[TASK DETAILS]
Only the lines from the start of the data through the line with "return Vector3(c.r, c.g, c.b)" belong in the copy. Restate them word for word, minus the pictures.

>> start

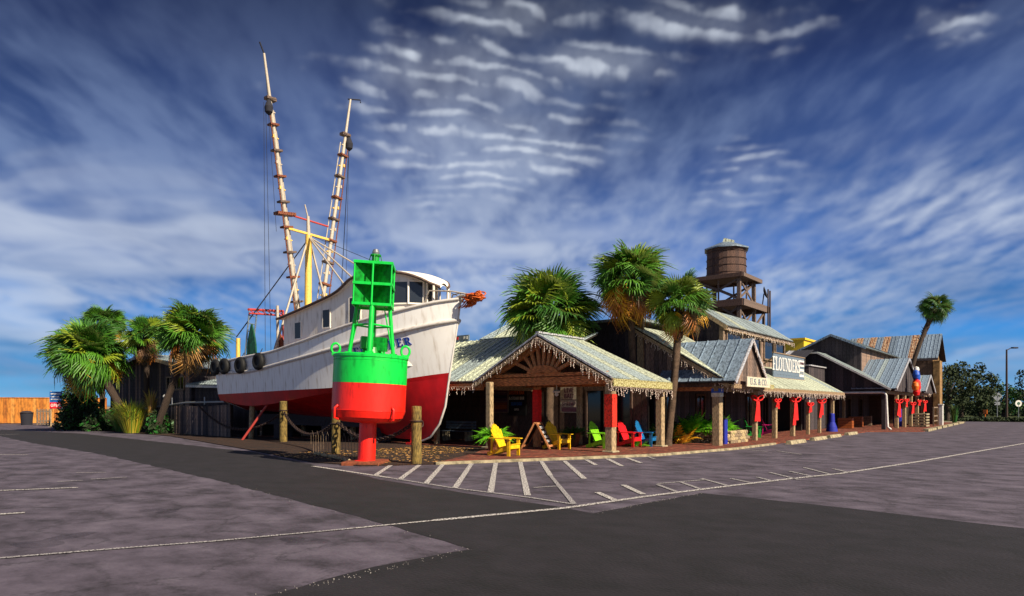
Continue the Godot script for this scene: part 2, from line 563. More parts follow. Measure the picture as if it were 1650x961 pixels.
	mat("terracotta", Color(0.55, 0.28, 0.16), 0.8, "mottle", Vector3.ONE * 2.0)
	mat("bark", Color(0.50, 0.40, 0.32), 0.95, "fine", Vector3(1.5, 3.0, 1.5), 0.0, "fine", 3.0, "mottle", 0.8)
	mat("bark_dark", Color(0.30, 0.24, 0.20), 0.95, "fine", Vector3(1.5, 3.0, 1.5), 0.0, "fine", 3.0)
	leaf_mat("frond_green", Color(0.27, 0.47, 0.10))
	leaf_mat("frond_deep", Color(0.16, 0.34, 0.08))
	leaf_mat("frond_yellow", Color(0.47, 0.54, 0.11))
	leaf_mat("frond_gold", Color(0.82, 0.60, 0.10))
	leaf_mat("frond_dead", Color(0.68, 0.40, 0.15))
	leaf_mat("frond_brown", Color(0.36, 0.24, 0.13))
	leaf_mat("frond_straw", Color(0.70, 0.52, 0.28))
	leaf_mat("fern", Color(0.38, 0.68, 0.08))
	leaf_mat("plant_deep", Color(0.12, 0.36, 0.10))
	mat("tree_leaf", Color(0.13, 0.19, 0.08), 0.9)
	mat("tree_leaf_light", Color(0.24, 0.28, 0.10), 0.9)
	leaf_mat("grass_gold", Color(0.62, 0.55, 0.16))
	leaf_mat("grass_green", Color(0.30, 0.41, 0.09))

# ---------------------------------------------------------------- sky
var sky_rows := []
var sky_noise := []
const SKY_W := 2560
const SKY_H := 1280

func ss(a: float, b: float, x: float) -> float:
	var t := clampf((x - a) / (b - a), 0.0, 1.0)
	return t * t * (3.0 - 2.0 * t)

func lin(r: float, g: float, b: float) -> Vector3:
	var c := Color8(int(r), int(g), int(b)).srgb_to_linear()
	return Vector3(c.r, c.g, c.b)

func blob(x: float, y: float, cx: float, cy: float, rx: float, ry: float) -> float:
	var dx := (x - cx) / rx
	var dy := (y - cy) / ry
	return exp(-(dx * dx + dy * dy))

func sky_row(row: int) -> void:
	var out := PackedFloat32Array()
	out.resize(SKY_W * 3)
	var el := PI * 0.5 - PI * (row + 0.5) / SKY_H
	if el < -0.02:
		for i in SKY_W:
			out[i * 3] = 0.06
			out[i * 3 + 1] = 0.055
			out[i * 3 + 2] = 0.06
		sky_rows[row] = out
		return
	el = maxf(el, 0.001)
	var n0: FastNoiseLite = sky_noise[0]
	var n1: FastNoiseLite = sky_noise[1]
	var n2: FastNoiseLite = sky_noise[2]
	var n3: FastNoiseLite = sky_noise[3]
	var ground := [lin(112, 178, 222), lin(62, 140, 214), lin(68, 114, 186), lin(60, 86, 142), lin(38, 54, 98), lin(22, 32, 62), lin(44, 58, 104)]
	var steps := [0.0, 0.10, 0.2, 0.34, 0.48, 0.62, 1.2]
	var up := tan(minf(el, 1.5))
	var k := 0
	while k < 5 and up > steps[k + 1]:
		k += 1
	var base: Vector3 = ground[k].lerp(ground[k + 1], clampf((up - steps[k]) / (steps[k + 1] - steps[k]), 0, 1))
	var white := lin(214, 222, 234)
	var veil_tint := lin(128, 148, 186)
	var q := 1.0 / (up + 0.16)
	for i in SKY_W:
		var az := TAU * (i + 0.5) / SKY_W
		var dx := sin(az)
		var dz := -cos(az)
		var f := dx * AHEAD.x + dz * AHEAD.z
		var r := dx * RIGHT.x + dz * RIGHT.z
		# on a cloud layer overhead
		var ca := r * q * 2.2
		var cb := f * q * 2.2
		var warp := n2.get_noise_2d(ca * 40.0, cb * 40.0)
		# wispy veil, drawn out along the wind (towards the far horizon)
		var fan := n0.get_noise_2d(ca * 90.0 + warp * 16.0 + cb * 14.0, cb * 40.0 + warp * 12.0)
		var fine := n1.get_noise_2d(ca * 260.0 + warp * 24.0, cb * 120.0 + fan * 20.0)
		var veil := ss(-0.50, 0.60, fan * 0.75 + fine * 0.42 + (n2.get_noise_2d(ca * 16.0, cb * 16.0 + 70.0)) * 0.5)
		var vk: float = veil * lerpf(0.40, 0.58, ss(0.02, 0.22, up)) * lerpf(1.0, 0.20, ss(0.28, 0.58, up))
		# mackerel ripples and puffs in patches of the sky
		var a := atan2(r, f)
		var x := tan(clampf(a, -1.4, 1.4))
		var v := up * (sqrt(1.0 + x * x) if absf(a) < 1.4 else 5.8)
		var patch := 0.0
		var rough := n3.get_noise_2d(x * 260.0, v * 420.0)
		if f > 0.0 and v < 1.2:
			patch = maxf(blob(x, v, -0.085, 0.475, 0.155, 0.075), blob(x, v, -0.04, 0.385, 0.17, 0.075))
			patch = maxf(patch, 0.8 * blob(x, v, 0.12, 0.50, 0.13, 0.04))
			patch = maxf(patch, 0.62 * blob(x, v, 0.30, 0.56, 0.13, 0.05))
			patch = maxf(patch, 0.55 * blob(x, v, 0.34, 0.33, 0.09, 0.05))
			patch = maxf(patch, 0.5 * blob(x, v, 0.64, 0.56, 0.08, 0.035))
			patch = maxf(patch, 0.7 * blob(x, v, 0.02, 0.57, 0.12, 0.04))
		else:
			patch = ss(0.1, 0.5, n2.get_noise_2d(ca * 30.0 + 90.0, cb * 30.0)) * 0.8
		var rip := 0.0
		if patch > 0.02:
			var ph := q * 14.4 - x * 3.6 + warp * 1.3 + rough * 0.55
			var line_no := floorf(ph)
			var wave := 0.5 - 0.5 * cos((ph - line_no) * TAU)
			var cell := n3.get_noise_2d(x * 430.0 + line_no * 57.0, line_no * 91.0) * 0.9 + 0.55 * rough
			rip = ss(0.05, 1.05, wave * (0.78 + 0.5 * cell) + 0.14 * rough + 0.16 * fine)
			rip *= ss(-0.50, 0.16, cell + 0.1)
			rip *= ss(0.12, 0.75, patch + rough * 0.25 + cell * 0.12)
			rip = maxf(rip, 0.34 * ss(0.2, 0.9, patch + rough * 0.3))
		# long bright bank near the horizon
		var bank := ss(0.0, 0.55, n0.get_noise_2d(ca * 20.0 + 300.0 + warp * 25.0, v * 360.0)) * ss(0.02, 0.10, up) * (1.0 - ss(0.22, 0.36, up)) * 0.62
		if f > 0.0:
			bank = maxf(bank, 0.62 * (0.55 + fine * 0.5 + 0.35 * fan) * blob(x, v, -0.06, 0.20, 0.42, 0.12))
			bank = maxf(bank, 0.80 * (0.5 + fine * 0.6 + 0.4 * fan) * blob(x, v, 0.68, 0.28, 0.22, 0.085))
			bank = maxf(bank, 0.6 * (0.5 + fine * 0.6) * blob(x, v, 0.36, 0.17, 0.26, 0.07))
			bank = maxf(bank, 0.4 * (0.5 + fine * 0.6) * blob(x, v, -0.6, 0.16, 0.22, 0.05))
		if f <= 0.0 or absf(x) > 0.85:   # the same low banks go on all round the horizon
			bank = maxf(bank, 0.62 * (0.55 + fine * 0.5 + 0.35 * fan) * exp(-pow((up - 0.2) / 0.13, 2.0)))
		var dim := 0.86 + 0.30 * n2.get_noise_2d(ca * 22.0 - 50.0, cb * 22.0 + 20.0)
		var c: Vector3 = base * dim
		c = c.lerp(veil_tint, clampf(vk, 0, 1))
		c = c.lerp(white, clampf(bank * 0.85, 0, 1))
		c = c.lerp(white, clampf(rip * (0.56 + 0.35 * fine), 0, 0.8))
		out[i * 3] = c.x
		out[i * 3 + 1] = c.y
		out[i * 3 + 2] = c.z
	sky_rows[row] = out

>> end

[CORRECT RESULT]
Continue the Godot script for this scene: part 2, from line 563. More parts follow. Measure the picture as if it were 1650x961 pixels.
	mat("terracotta", Color(0.55, 0.28, 0.16), 0.8, "mottle", Vector3.ONE * 2.0)
	mat("bark", Color(0.50, 0.40, 0.32), 0.95, "fine", Vector3(1.5, 3.0, 1.5), 0.0, "fine", 3.0, "mottle", 0.8)
	mat("bark_dark", Color(0.30, 0.24, 0.20), 0.95, "fine", Vector3(1.5, 3.0, 1.5), 0.0, "fine", 3.0)
	leaf_mat("frond_green", Color(0.27, 0.47, 0.10))
	leaf_mat("frond_deep", Color(0.16, 0.34, 0.08))
	leaf_mat("frond_yellow", Color(0.47, 0.54, 0.11))
	leaf_mat("frond_gold", Color(0.82, 0.60, 0.10))
	leaf_mat("frond_dead", Color(0.68, 0.40, 0.15))
	leaf_mat("frond_brown", Color(0.36, 0.24, 0.13))
	leaf_mat("frond_straw", Color(0.70, 0.52, 0.28))
	leaf_mat("fern", Color(0.38, 0.68, 0.08))
	leaf_mat("plant_deep", Color(0.12, 0.36, 0.10))
	mat("tree_leaf", Color(0.13, 0.19, 0.08), 0.9)
	mat("tree_leaf_light", Color(0.24, 0.28, 0.10), 0.9)
	leaf_mat("grass_gold", Color(0.62, 0.55, 0.16))
	leaf_mat("grass_green", Color(0.30, 0.41, 0.09))

# ---------------------------------------------------------------- sky
var sky_rows := []
var sky_noise := []
const SKY_W := 2560
const SKY_H := 1280

func ss(a: float, b: float, x: float) -> float:
	var t := clampf((x - a) / (b - a), 0.0, 1.0)
	return t * t * (3.0 - 2.0 * t)

func lin(r: float, g: float, b: float) -> Vector3:
	var c := Color8(int(r), int(g), int(b)).srgb_to_linear()
	return Vector3(c.r, c.g, c.b)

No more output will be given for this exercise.